You're saying the oil pump needs "backpressure"?
I had never considered it, but immediately it doesn't make sense to me... can you explain further?
The oil passes from the pump, into the housing, through the cooler hole, through the filter, through the threaded post, past the stock OPS, into the oil gallies.
I respect your knowledge, and you have me worried I'm missing a big concept here.
The pressure gauge won't be useless. All of the other gauges I've seen are placed in the same part of the circuit as all the bearings, so it reads what the bearings see. Putting this right by the pump would be incorrect, as would be putting it up on a cam bearing.
Matter of fact, the Probe OPG threads right into our OPS spot.
Also, in the pic solo posted, the oil cooler is absent on later models, no cooler hole.
I don't think you are correct. The pump operates independently of the rest of the system. You could run the pump on a bench with zero restriction on the output, it would work fine, its just a gear pump.
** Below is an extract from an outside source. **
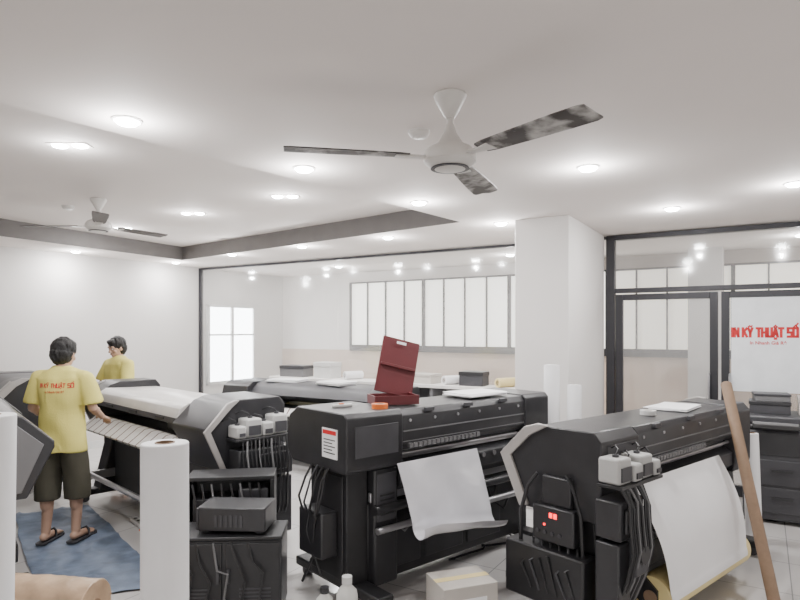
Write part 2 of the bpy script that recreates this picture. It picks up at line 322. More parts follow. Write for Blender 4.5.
# ------------------------------------------------------------------ printers
def printer(loc, yv, s, L, label, cover='black', cap_m='black', ink=None, panel=False, trim='silver', control=False, plate=False, boxy=False, zs=1, capl=.44, fill=True, flat=False, slim=False, group='wide-format printers'):
    rz = math.atan2(-yv[0], yv[1]); p = thing('wide_format_printer', label, 'printer', (loc[0], loc[1], 0), rz, group)
    N = lambda: MB(s, zs)
    prof = [(.29, .66), (.31, .74), (.31, 1.14), (.26, 1.20), (-.10, 1.20), (-.20, 1.165), (-.37, 1.0), (-.37, .96), (-.22, .66)]
    if boxy: prof = [(.29, .84), (.31, .87), (.31, 1.17), (.28, 1.20), (-.24, 1.20), (-.34, 1.14), (-.37, 1.02), (-.37, .91), (-.30, .84)]
    N().prism(prof, 0, capl).build('end_housing', M[cap_m], p, bevel=.008); N().prism(prof, L-.30, L).build('end_housing', M[cap_m], p, bevel=.008)
    tp = [(-.385, .985), (-.20, 1.18), (-.10, 1.215), (-.03, 1.205), (-.16, 1.13), (-.305, .98), (-.17, .68), (-.235, .66)]
    if flat: tp = [(-.385, .985), (-.20, 1.18), (-.14, 1.20), (-.10, 1.195), (-.17, 1.14), (-.33, .98), (-.20, .68), (-.235, .66)]
    if trim:
        N().prism(tp, -.022, .0).build('side_trim', M[trim], p, bevel=.005); N().prism(tp, L, L+.022).build('side_trim', M[trim], p, bevel=.005)
        if not flat: N().prism([(-.375, .955), (-.385, 1.0), (-.20, 1.185), (-.19, 1.165), (-.36, .99)], .0, .08).build('front_trim', M[trim], p, bevel=.003)
    if panel: N().prism([(.26, .70), (.28, 1.10), (.22, 1.16), (-.12, 1.16), (-.31, .985), (-.19, .70)], -.012, 0).build('side_panel', M['grey'], p, bevel=.004)
    cv = [(.27, .93), (.30, .97), (.30, 1.15), (.27, 1.19), (-.10, 1.195), (-.18, 1.17), (-.25, 1.11), (-.30, 1.03), (-.28, 1.02), (-.1, .93)]
    if flat: cv = [(.27, .93), (.30, .97), (.30, 1.10), (.27, 1.125), (-.24, 1.14), (-.31, 1.10), (-.335, 1.04), (-.335, .985), (-.30, .985), (-.1, .95)]
    N().prism(cv, capl, L-.30).build('top_cover', M[cover], p, bevel=.005)
    if flat:
        N().box(capl, L-.30, -.345, -.334, .985, 1.03).build('cover_edge', M['dgrey'], p)
        for k in range(3): x0 = capl+.2+.55*k; N().box(x0, x0+.16, -.352, -.345, 1.0, 1.02).build('cover_handle', M['black2'], p)
    else:   # seams, screws, hinges and a cable chain on the straight rear face
        N().box(capl+.01, L-.31, .299, .304, 1.05, 1.058).box(capl+.01, L-.31, .299, .304, .985, .99).build('cover_seam', M['grey'], p)
        for k in range(6):
            x0 = capl+.07+(L-.45-capl)*k/5; N().cyl((x0, .299, 1.12), (x0, .306, 1.12), .010, n=10).build('screw', M['steel'], p)
        for k in range(3):
            x0 = capl+.2+(L-.8-capl)*k/2; N().box(x0, x0+.08, .29, .312, 1.165, 1.192).build('hinge', M['dgrey'], p, bevel=.003)
        mb = N(); x0 = capl+.05
        while x0 < L-.85: mb.box(x0, x0+.030, .300, .322, .945, .975); x0 += .040
        mb.box(capl+.05, x0, .302, .314, .952, .968); mb.build('cable_chain', M['grey'], p)
    N().box(.06, capl-.04, .309, .314, .93, 1.12).build('access_panel', M['dgrey'], p, bevel=.003)
    N().prism([(.22, .86), (.22, .93), (-.02, .93), (-.02, .86)], capl, L-.30).build('guide_rail', M['steel'], p, bevel=.004)
    N().cyl((capl, .25, .90), (L-.30, .25, .90), .014, n=12).build('rail_rod', M['steel'], p)
    N().box(capl+.18, capl+.42, -.22, -.03, .885, .99).build('print_carriage', M['dgrey'], p, bevel=.01)
    N().prism([(.29, .72), (.29, .82), (.24, .855), (-.28, .86), (-.30, .82), (-.26, .72), (-.1, .64), (.2, .64)], capl, L-.30).build('platen', M['black'], p, bevel=.006)
    ap = [(-.29, .858), (-.31, .855), (-.375, .77), (-.365, .75), (-.29, .79)]
    if flat: ap = [(-.29, .878), (-.34, .87), (-.47, .77), (-.46, .75), (-.29, .80)]
    N().prism(ap, capl, L-.30).build('front_apron', M['rail'], p)
    for x in (.08, L-.30):
        if boxy: N().prism([(-.20, .11), (.20, .11), (.20, .84), (-.20, .84)], x, x+.16).box(x-.012, x, -.17, .17, .16, .80).build('leg', M['black2'], p, bevel=.012)
        elif slim: N().prism([(-.05, .11), (.20, .11), (.20, .66), (-.10, .66)], x, x+.12).build('leg', M['black2'], p, bevel=.012)
        else: N().prism([(-.30, .11), (.26, .11), (.22, .66), (-.17, .66)], x, x+.20).build('leg', M['black2'], p, bevel=.012)
        fy = -.26 if slim else -.46
        ft = N().box(x+.04, x+.16, fy, .46, .07, .13).build('foot', M['black2'], p, bevel=.01)
        for y in (fy+.06, .40): N().cyl((x+.08, y, .035), (x+.13, y, .035), .035, n=16).box(x+.095, x+.115, y-.02, y+.02, .05, .075).build('caster', M['dgrey'], ft)
    if fill:   # closed lower body with rollers and looms in front of it
        y1 = .20 if boxy else .16
        N().prism([(-.16, .10), (y1, .10), (y1, .60), (.10, .66), (-.10, .66), (-.16, .60)], .24, L-.26).build('lower_body', M['black2'], p, bevel=.01)
        for k in range(3):
            x0 = .32+(L-.75)*k/3; N().box(x0, x0+(L-.75)/3-.05, y1, y1+.008, .16, .40).build('lower_panel', M['black'], p, bevel=.004)
        N().box(.24, L-.30, y1+.005, y1+.03, .62, .68).build('gear_rail', M['steel'], p, bevel=.004)
        for k in range(9):
            x0 = capl+.08+(L-.5-capl)*k/9
            N().cyl((x0, .29, .80), (x0, .303, .80), .018, n=12).build('pinch_knob', M['grey'], p)
        N().cyl((.24, .30, .46), (L-.30, .30, .46), .022, n=14).build('guide_roller', M['steel'], p)
        N().cyl((.24, .27, .58), (L-.30, .27, .58), .03, n=14).build('guide_roller', M['black'], p)
        for k in range(8):
            x0 = .34+.2*k
            if x0+.35 > L-.3: break
            N().tube([(x0, y1+.01, .60), (x0+.04, y1+.04, .50-.03*(k % 3)), (x0+.16, y1+.06, .40-.05*(k % 2)), (x0+.28, y1+.04, .47), (x0+.33, y1+.01, .58)], .008, 6).build('cable', M['black2' if k % 3 else 'grey'], p)
    else:
        N().box(.24, L-.30, .06, .14, .36, .62).build('rear_beam', M['black2'], p, bevel=.008)
        N().box(.24, L-.30, -.20, -.10, .20, .32).build('cross_bar', M['black2'], p, bevel=.008)
    if boxy and plate:
        N().box(.25, .44, -.22, .26, .10, .83).build('control_cabinet', M['black'], p, bevel=.012)
        N().box(.265, .425, .26, .268, .50, .80).build('cabinet_door', M['dgrey'], p, bevel=.004)
        for k in range(5): N().box(.29, .40, .268, .273, .54+.03*k, .55+.03*k).build('vent_slot', M['black2'], p)
        N().tube([(-.005, .1, .84), (-.05, .12, .7), (-.06, .05, .5), (-.03, .0, .3), (-.06, -.08, .12)], .009, 6).tube([(-.005, .0, .84), (-.04, .02, .72), (-.05, -.05, .45), (-.03, .08, .2)], .008, 6).build('cable', M['black2'], p)
        N().box(-.05, .07, -.14, .12, .30, .58).build('junction_box', M['black'], p, bevel=.01)
        for k in range(4): N().tube([(-.045, -.1+.06*k, .56), (-.08, -.09+.06*k, .66-.03*k), (-.05, -.06+.06*k, .78), (-.005, -.05+.06*k, .86)], .007, 6).build('cable', M['dgrey' if k == 1 else 'black2'], p)
    if not slim: N().cyl((.28, -.40, .30), (L-.30, -.40, .30), .025, n=16).box(.26, .30, -.43, -.1, .24, .32).box(L-.32, L-.28, -.43, -.1, .24, .32).build('take_up_bar', M['steel'], p)
    if ink:
        back = ink == 'back'; sh = -.07 if back else 0
        def B(mb, a0, a1, o0, o1, z0, z1):
            if back: mb.box(a0+sh, a1+sh, .31+o0, .31+o1, z0, z1)
            else: mb.box(-o1, -o0, .28-a1, .28-a0, z0, z1)
            return mb
        def Pt(a, o, z): return (a+sh, .31+o, z) if back else (-o, .28-a, z)
        q_ = .55 if back else 1      # lower boxes stay clear of the media on the rear side
        B(N(), .02, .48, 0, .15, .905, .925).build('ink_shelf', M['black2'], p, bevel=.004)
        B(B(N(), .0, .46*q_, 0, .15, .62, .84), .06*q_, .30*q_, .15, .17, .66, .80).build('electronics_box', M['black'], p, bevel=.01)
        B(N(), .20*q_, .46*q_, 0, .18, .40, .62).build('pump_box', M['dgrey'], p, bevel=.012)
        B(N(), .0, .20*q_+.02, 0, .14, .16, .60).build('power_supply', M['black'], p, bevel=.01)
        if not back:
            N().box(-.01, .60, -.20, .28, .09, .66).build('lower_cabinet', M['black'], p, bevel=.012)
            B(N(), .22, .50, 0, .10, .10, .40).build('filter_unit', M['black2'], p, bevel=.012)
        N().cyl(Pt(.34*q_, .175, .52), Pt(.34*q_, .195, .52), .05, n=20).build('fan_grille', M['black2'], p)
        for k, (a, w_, z1, o1) in enumerate(((.03, .13, 1.075, .13), (.165, .09, 1.03, .145), (.26, .13, 1.065, .135), (.395, .075, 1.02, .145))):
            t = B(N(), a, a+w_, .0, o1, .926, z1).build('ink_tank', M['inkw'], p, bevel=.014)
            B(N(), a+.015, a+w_-.015, o1, o1+.008, .945, z1-.05).build('level_window', M['dgrey'], t)
            N().cyl(Pt(a+w_/2, .07, z1-.004), Pt(a+w_/2, .07, z1+.014), .018, n=14).build('cap', M['dgrey'], t)
            N().tube([Pt(a+w_/2, .07, z1+.01), Pt(a+w_/2+.02, .075, z1+.04), Pt(a+w_/2+.05, .04, z1+.055), Pt(a+w_/2+.08, .0, z1+.03)], .005, 6).build('ink_tube', M['black2'], t)
        for k in range(12):
            a = (.05+.034*k)*(.6 if back else 1)
            q = [Pt(a, .14, .91), Pt(a+.02, .175, .83-.015*(k % 4)), Pt(a+.01, .185, .72-.02*(k % 3)), Pt(a+.03, .19, .55), Pt(a+.01, .16, .38), Pt(a+.02, .08, .18)]
            N().tube(q, .005 if k % 2 else .008, 6).build('cable', M['black2' if k not in (4, 7, 10) else 'grey'], p)
    if control:
        cb = N().box(-.07, 0, -.10, .18, .50, .72).box(-.035, 0, -.06, .14, .72, .9).build('control_box', M['black'], p, bevel=.01)
        for k in range(2): N().box(-.074, -.07, .02+k*.03, .04+k*.03, .655, .685).build('display_digit', M['led'], cb)
        N().box(-.074, -.07, -.02, -.008, .60, .612).build('indicator_light', M['led'], cb)
        for k in range(4): N().cyl((-.07, -.06+k*.05, .56), (-.078, -.06+k*.05, .56), .012, n=12).build('button', M['dgrey'], cb)
        N().box(-.10, .04, -.28, .26, .12, .46).build('power_box', M['black2'], p, bevel=.012)
        for k in range(6):
            y = -.12+.06*k
            N().tube([(-.03, y, .5), (-.06, y+.02, .42), (-.11, y-.03, .34+.03*(k % 4)), (-.10, y+.03, .20)], .007, 6).build('cable', M['black2' if k not in (1, 4) else 'dgrey'], cb)
        N().tube([(-.02, -.1, .9), (-.06, -.14, .82), (-.07, -.18, .66), (-.05, -.2, .46)], .012, 8).tube([(-.02, .1, .92), (-.06, .17, .86), (-.06, .22, .70), (-.04, .22, .46)], .010, 8).build('conduit', M['black2'], cb)
    if plate:
        pl = N().box(-.006, 0, .06, .22, .92, 1.10).build('warning_label', M['paper'], p)
        N().box(-.008, -.006, .07, .21, 1.065, 1.09).build('red_band', M['redtxt'], pl)
        for k in range(5): N().box(-.008, -.006, .08, .20-.03*(k % 2), .95+.02*k, .956+.02*k).build('text_line', M['dgrey'], pl)
    return p
a12 = (.755, .656); y12 = (.656, -.755)
P1 = ((.903, 3.53), y12); P2 = ((-.517, 3.757), y12)
pr1 = printer(*P1, -1, 2.2, 'black printer nearest the camera at right with white web, red lit control box', cover='black', ink='back', control=True, zs=.94, capl=.42)
printer(*P2, -1, 2.0, 'long black printer in the middle carrying the maroon box, pasted white label on its end', trim=None, plate=True, boxy=True)
P3 = ((-1.13, 4.53), (.705, .709))
printer(*P3, -1, 2.6, 'printer with silver top cover and pale marked apron in front of the standing man', cover='silver2', ink='end', capl=.52, zs=.985, flat=True)
printer((-2.47, 3.56), (-.78, -.62), 1, 1.9, 'printer at the left edge with grey angular side panel facing the camera', panel=True, trim=None, slim=True, fill=False)
printer((-3.75, 6.15), (.74, .67), -1, 1.5, 'dark printer against the left wall, behind the man in yellow', cover='dgrey', fill=False)
P6 = ((-2.15, 8.2), (.518, .855))
printer(*P6, 1, 2.6, 'dark printer standing farthest back along the glass partition', cover='dgrey', trim=None, boxy=True, zs=.86, fill=False)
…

The pressure relief is built in so the pump doesn't grenade if it gets blocked (some people shim this, I KNOW this is a terrible mod with NO benefits whatsoever, tell your friends)
As long as it has that to regulate the max pressure, and no limit on minimum output pressure, nothing will change as far as the pump is concerned with what I'm doing. The bearings will now see the full power of the pump at all RPM's (assuming before that that restriction was the main bottleneck).
A throttle on a positive pressure system will only regulate the high side pressure, the low side pressure depends on the flow rate on that side(depends on another throttle).
I think I am correct.
Maybe you're thinking that the bearings are on the same side of the pump as that throttle? Thats what it sounds like now that I think about it... But that doesn't make sense, because then it would be in parallel, hurting min pressure at bearings, and would indeed render gauge useless, as well as pump unfiltered oil to the bearings...
all of the pressurized oil passes through that small hole before it hits any bearings. It is the a series component in the parallel system of bearings.
Imagine you're blowing backwards through an exhaust header. You can get x amount to each port. Now put a throttle right next to where you're blowing into, what you can get to each port must now pass through that throttle.
I think its incorrect that the bearings must see a minumum pressure... if they allow more oil past them, thats great assuming its healthy flow and not poor clearance flow. Think in reverse, why would you want to restrict the oil on its way to the bearings? I can't fathom any reason...
Dan, I have the pickup diameter in my thread on PT...
http://forums.probetalk.com/showthread. ... yan+oiling
~17mm
Sorry, if you didn't want to read all of my brain-babble:
-the oil cooler restriction is a restriction that all of the oil sees, it is a series component before the parallel branch of the oiling circuit.
-the pump does not require backpressure
-throttling the oil on the way to the bearings will not increase the pressure at the bearings.